====== Data excerpt

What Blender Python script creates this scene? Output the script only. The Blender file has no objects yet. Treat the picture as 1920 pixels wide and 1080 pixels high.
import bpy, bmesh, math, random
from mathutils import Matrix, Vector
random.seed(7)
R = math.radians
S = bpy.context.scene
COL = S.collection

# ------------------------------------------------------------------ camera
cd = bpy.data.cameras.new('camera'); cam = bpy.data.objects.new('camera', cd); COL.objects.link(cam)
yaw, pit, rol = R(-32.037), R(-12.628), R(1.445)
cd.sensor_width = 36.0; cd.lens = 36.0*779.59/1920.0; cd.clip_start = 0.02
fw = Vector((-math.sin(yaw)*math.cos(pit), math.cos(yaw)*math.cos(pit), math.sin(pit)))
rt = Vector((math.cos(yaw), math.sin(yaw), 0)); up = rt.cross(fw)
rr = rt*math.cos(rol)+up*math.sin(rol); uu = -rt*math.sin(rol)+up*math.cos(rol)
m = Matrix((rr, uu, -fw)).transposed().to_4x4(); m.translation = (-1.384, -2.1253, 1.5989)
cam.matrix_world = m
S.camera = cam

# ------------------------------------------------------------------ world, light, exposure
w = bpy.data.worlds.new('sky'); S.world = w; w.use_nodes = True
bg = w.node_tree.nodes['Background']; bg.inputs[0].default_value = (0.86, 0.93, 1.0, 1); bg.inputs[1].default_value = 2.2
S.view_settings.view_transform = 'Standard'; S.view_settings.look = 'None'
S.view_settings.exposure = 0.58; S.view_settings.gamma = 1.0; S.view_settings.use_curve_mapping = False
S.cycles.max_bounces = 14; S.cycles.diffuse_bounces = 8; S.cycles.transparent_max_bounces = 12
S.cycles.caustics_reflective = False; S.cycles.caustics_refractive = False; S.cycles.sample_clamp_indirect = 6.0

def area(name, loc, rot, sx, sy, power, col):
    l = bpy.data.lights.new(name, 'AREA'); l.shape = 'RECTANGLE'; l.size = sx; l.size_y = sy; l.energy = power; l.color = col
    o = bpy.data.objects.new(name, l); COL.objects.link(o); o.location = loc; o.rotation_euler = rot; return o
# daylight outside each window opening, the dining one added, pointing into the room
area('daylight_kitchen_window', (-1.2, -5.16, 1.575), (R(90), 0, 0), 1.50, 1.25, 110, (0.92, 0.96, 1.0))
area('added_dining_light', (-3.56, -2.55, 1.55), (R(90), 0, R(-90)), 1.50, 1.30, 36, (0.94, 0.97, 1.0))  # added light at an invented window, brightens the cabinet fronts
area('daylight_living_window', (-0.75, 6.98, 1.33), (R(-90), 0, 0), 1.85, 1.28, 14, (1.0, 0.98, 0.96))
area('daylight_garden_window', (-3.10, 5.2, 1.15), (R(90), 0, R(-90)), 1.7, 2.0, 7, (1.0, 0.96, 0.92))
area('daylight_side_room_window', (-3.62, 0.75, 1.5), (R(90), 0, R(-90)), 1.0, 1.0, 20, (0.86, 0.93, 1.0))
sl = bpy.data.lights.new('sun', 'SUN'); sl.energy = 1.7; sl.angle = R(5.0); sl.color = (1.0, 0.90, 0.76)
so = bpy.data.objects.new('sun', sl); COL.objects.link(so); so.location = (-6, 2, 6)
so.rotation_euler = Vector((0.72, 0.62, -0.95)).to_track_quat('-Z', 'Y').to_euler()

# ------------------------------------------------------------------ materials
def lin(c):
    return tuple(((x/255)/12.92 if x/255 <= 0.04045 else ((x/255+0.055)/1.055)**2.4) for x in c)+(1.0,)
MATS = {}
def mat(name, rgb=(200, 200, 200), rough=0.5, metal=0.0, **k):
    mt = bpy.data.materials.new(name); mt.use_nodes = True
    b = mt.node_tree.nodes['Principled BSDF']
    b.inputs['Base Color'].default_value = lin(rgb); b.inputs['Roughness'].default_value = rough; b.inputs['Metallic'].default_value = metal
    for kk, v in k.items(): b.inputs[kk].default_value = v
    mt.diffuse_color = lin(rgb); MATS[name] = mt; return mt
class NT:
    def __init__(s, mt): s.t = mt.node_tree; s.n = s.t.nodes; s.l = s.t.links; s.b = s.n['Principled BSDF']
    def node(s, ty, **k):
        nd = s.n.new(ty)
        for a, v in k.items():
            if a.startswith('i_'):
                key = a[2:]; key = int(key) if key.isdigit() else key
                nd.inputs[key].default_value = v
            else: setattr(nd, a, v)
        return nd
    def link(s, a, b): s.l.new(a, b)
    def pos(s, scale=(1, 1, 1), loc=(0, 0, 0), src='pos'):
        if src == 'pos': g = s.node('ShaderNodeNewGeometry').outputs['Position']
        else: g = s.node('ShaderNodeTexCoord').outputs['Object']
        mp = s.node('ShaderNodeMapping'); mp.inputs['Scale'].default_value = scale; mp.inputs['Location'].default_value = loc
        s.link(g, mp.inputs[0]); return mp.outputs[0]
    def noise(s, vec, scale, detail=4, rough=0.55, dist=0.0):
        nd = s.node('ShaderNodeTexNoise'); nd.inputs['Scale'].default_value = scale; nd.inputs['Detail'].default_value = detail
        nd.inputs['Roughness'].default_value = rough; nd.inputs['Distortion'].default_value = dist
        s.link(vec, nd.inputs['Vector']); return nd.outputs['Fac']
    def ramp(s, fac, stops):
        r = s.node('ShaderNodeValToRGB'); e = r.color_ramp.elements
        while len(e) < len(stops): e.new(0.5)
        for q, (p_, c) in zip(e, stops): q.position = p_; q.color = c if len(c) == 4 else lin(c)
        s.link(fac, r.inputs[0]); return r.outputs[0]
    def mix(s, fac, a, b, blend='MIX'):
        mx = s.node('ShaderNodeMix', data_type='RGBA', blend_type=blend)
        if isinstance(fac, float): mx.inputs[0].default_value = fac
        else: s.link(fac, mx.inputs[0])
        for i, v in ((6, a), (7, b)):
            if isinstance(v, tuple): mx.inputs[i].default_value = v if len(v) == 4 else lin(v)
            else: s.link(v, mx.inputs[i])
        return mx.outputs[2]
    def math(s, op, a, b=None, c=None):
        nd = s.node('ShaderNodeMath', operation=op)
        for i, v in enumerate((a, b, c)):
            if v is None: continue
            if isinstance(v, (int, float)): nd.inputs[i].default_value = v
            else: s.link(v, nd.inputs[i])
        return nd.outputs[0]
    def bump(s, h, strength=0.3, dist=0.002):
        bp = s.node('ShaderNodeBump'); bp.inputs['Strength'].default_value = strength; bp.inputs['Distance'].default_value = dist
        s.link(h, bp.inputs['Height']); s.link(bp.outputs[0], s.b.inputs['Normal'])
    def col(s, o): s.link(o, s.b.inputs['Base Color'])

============

Stated task
Take the listing above and set it down exactly.

Full solution
What Blender Python script creates this scene? Output the script only. The Blender file has no objects yet. Treat the picture as 1920 pixels wide and 1080 pixels high.
import bpy, bmesh, math, random
from mathutils import Matrix, Vector
random.seed(7)
R = math.radians
S = bpy.context.scene
COL = S.collection

# ------------------------------------------------------------------ camera
cd = bpy.data.cameras.new('camera'); cam = bpy.data.objects.new('camera', cd); COL.objects.link(cam)
yaw, pit, rol = R(-32.037), R(-12.628), R(1.445)
cd.sensor_width = 36.0; cd.lens = 36.0*779.59/1920.0; cd.clip_start = 0.02
fw = Vector((-math.sin(yaw)*math.cos(pit), math.cos(yaw)*math.cos(pit), math.sin(pit)))
rt = Vector((math.cos(yaw), math.sin(yaw), 0)); up = rt.cross(fw)
rr = rt*math.cos(rol)+up*math.sin(rol); uu = -rt*math.sin(rol)+up*math.cos(rol)
m = Matrix((rr, uu, -fw)).transposed().to_4x4(); m.translation = (-1.384, -2.1253, 1.5989)
cam.matrix_world = m
S.camera = cam

# ------------------------------------------------------------------ world, light, exposure
w = bpy.data.worlds.new('sky'); S.world = w; w.use_nodes = True
bg = w.node_tree.nodes['Background']; bg.inputs[0].default_value = (0.86, 0.93, 1.0, 1); bg.inputs[1].default_value = 2.2
S.view_settings.view_transform = 'Standard'; S.view_settings.look = 'None'
S.view_settings.exposure = 0.58; S.view_settings.gamma = 1.0; S.view_settings.use_curve_mapping = False
S.cycles.max_bounces = 14; S.cycles.diffuse_bounces = 8; S.cycles.transparent_max_bounces = 12
S.cycles.caustics_reflective = False; S.cycles.caustics_refractive = False; S.cycles.sample_clamp_indirect = 6.0

def area(name, loc, rot, sx, sy, power, col):
    l = bpy.data.lights.new(name, 'AREA'); l.shape = 'RECTANGLE'; l.size = sx; l.size_y = sy; l.energy = power; l.color = col
    o = bpy.data.objects.new(name, l); COL.objects.link(o); o.location = loc; o.rotation_euler = rot; return o
# daylight outside each window opening, the dining one added, pointing into the room
area('daylight_kitchen_window', (-1.2, -5.16, 1.575), (R(90), 0, 0), 1.50, 1.25, 110, (0.92, 0.96, 1.0))
area('added_dining_light', (-3.56, -2.55, 1.55), (R(90), 0, R(-90)), 1.50, 1.30, 36, (0.94, 0.97, 1.0))  # added light at an invented window, brightens the cabinet fronts
area('daylight_living_window', (-0.75, 6.98, 1.33), (R(-90), 0, 0), 1.85, 1.28, 14, (1.0, 0.98, 0.96))
area('daylight_garden_window', (-3.10, 5.2, 1.15), (R(90), 0, R(-90)), 1.7, 2.0, 7, (1.0, 0.96, 0.92))
area('daylight_side_room_window', (-3.62, 0.75, 1.5), (R(90), 0, R(-90)), 1.0, 1.0, 20, (0.86, 0.93, 1.0))
sl = bpy.data.lights.new('sun', 'SUN'); sl.energy = 1.7; sl.angle = R(5.0); sl.color = (1.0, 0.90, 0.76)
so = bpy.data.objects.new('sun', sl); COL.objects.link(so); so.location = (-6, 2, 6)
so.rotation_euler = Vector((0.72, 0.62, -0.95)).to_track_quat('-Z', 'Y').to_euler()

# ------------------------------------------------------------------ materials
def lin(c):
    return tuple(((x/255)/12.92 if x/255 <= 0.04045 else ((x/255+0.055)/1.055)**2.4) for x in c)+(1.0,)
MATS = {}
def mat(name, rgb=(200, 200, 200), rough=0.5, metal=0.0, **k):
    mt = bpy.data.materials.new(name); mt.use_nodes = True
    b = mt.node_tree.nodes['Principled BSDF']
    b.inputs['Base Color'].default_value = lin(rgb); b.inputs['Roughness'].default_value = rough; b.inputs['Metallic'].default_value = metal
    for kk, v in k.items(): b.inputs[kk].default_value = v
    mt.diffuse_color = lin(rgb); MATS[name] = mt; return mt
class NT:
    def __init__(s, mt): s.t = mt.node_tree; s.n = s.t.nodes; s.l = s.t.links; s.b = s.n['Principled BSDF']
    def node(s, ty, **k):
        nd = s.n.new(ty)
        for a, v in k.items():
            if a.startswith('i_'):
                key = a[2:]; key = int(key) if key.isdigit() else key
                nd.inputs[key].default_value = v
            else: setattr(nd, a, v)
        return nd
    def link(s, a, b): s.l.new(a, b)
    def pos(s, scale=(1, 1, 1), loc=(0, 0, 0), src='pos'):
        if src == 'pos': g = s.node('ShaderNodeNewGeometry').outputs['Position']
        else: g = s.node('ShaderNodeTexCoord').outputs['Object']
        mp = s.node('ShaderNodeMapping'); mp.inputs['Scale'].default_value = scale; mp.inputs['Location'].default_value = loc
        s.link(g, mp.inputs[0]); return mp.outputs[0]
    def noise(s, vec, scale, detail=4, rough=0.55, dist=0.0):
        nd = s.node('ShaderNodeTexNoise'); nd.inputs['Scale'].default_value = scale; nd.inputs['Detail'].default_value = detail
        nd.inputs['Roughness'].default_value = rough; nd.inputs['Distortion'].default_value = dist
        s.link(vec, nd.inputs['Vector']); return nd.outputs['Fac']
    def ramp(s, fac, stops):
        r = s.node('ShaderNodeValToRGB'); e = r.color_ramp.elements
        while len(e) < len(stops): e.new(0.5)
        for q, (p_, c) in zip(e, stops): q.position = p_; q.color = c if len(c) == 4 else lin(c)
        s.link(fac, r.inputs[0]); return r.outputs[0]
    def mix(s, fac, a, b, blend='MIX'):
        mx = s.node('ShaderNodeMix', data_type='RGBA', blend_type=blend)
        if isinstance(fac, float): mx.inputs[0].default_value = fac
        else: s.link(fac, mx.inputs[0])
        for i, v in ((6, a), (7, b)):
            if isinstance(v, tuple): mx.inputs[i].default_value = v if len(v) == 4 else lin(v)
            else: s.link(v, mx.inputs[i])
        return mx.outputs[2]
    def math(s, op, a, b=None, c=None):
        nd = s.node('ShaderNodeMath', operation=op)
        for i, v in enumerate((a, b, c)):
            if v is None: continue
            if isinstance(v, (int, float)): nd.inputs[i].default_value = v
            else: s.link(v, nd.inputs[i])
        return nd.outputs[0]
    def bump(s, h, strength=0.3, dist=0.002):
        bp = s.node('ShaderNodeBump'); bp.inputs['Strength'].default_value = strength; bp.inputs['Distance'].default_value = dist
        s.link(h, bp.inputs['Height']); s.link(bp.outputs[0], s.b.inputs['Normal'])
    def col(s, o): s.link(o, s.b.inputs['Base Color'])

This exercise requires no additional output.